Las historias suceden todas in media res. En una obra de teatro no hay protagonista que nazca en el desarrollo, y si lo hace, arrastra tras de sí un pasado propio del argumento, la imaginación, la precuela o la obra misma. Hasta el relato del Génesis bíblico, aún en el caso paradójicamente hipotético de que fuera histórico, tiene un "pasado" "x" en la figura eterna de Él, incluso sin haber habido tiempo. Toda historia está dejada por una mano invisible en el seno de otra historia que la incluye, que a su vez constituye otra más grande junto a otras de su misma dimensión. Y así como las historias se integran dentro de otras, nosotros, lo que quiera que seamos realmente, nos integramos en su fuero interno como historia. Y, como ellas, en tanto que somos homólogos, lo hacemos in media res. De repente abrimos los ojos y somos conscientes de un pasado que no recordamos vivir y de un futuro, no diré hipotético (muy pocos tienen la racionalidad suficiente para hacer de su futuro una hipótesis), figurado. Y aunque al final la obra termine, la historia sigue más allá, en la imaginación de cada uno o en la secuela a la que precede. Y eso que no creo en las secuelas propiamente dichas. No porque "segundas partes nunca fueran buenas" -lo cual no es cierto-, sino porque la secuela de una obra no aparece como tal en la mente de los que la integran. Vale que cualquier instante posterior puede ser la secuela del anterior (como de hecho es). Pero si dividimos antrópicamente el mundo en fracciones manejables. Más allá de nosotros no hay fragmentos. Solo todo. Como el que conformarían precuela y secuela. Como lo que creen los personajes.
Andaba tratando de recordar cómo descubrí aquél lugar. Pronto recordé que yo, si algo descubrí, y únicamente para mí, fue algún detalle de él. Si acaso alguna imagen mental. Pero el espacio físico y representativo me lo enseñó mi madre, un día, haciendo tiempo -ojalá se pudiera- por los barrios de la capital.Quizá también en ése otro entonces que relato estuviera descubiréndolo de algún modo, pero quién sabe. Puede incluso que jamás haya ido. Anoche soñé que maté a un hombre por segunda vez. No que lo maté dos veces o que soñé que lo mataba dos veces. Ambas. De madrugada, aterrizando sobre mi cuerpo sentado a un lado de la cama, he pensado que quizá sólo haya soñado una vez que mataba a un hombre dos veces en dos sueños. Quizá con el punto y final de esta glosa solipsista despierte y me extrañe de tan ralo sueño antes de disponerme a matar por tercera vez al mismo hombre.

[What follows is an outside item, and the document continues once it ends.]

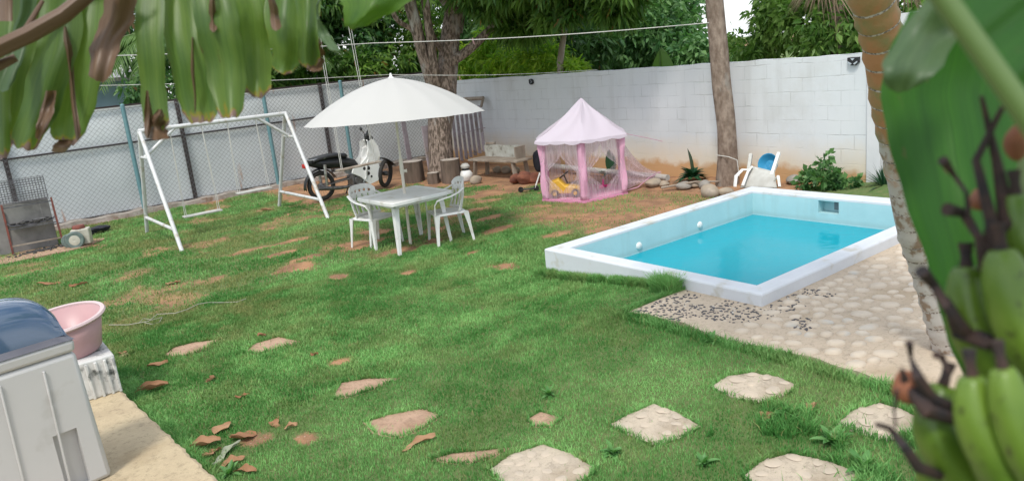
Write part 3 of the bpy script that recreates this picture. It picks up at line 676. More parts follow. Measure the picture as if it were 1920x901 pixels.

La mujer seguía en lo alto del pedestal, encorvada sobre el canal circular al que vertía agua interminable. Era como una versión femenina de Cronos rociando tiempo sin parar. Esta vez el antaño florido jardín que cercaba a la mujer me decepcionó por su aridez; el caballo de Atila debió de ser una ola de frío siberiano. Donde siempre, o eso pensé, me senté a leer. Primero el lugar, ya luego un libro. Una paloma dibujó un arco en mi memoria en grácil vuelo desde la espalda hasta no recuerdo dónde. Ante mí, las personas coincidentes desfilaban ignorando proyecciones de mi discurrir.
Leído algo, muy poco, me levanté para abandonar por enésima vez aquél lugar oculto al trasiego rutinario; apenas sombra marchita del lirio blanco del pasado; eco atávico de nanas ancilares para "señoritos"...
La mujer seguía dándome la espalda. Su rostro estaba al otro lado, más allá, quizá en otro entonces. Inferí que era como el nombre de Dios, oculto bajo epítetos inservibles, o como el nuestro, velado tras antropónimos arbitrarios. Me fui de allí satisfecho, pero recordando que no sabía quién era. Me han puesto aquí, ahora también sobre una silla, y no sé por qué. Ni para qué. Ni quién soy. Si soy.
Ya sé que incurro en tautología, pero aún no lo he superado. Que un fragmento esté dentro de otro que está dentro de otro, así hasta el infinito, convierte cualquiera de ellos en nada. Y aunque los fragmentos sean artificiales, tampoco su ausencia explica un principio y un fin. Y sin ellos no hay absoluto. Sin ellos no hay nada.
Somos historia.
En este momento, tengo la sospecha personal de que el universo no sólo es más extraño de lo que suponemos, sino más extraño incluso de lo que somos capaces de suponer.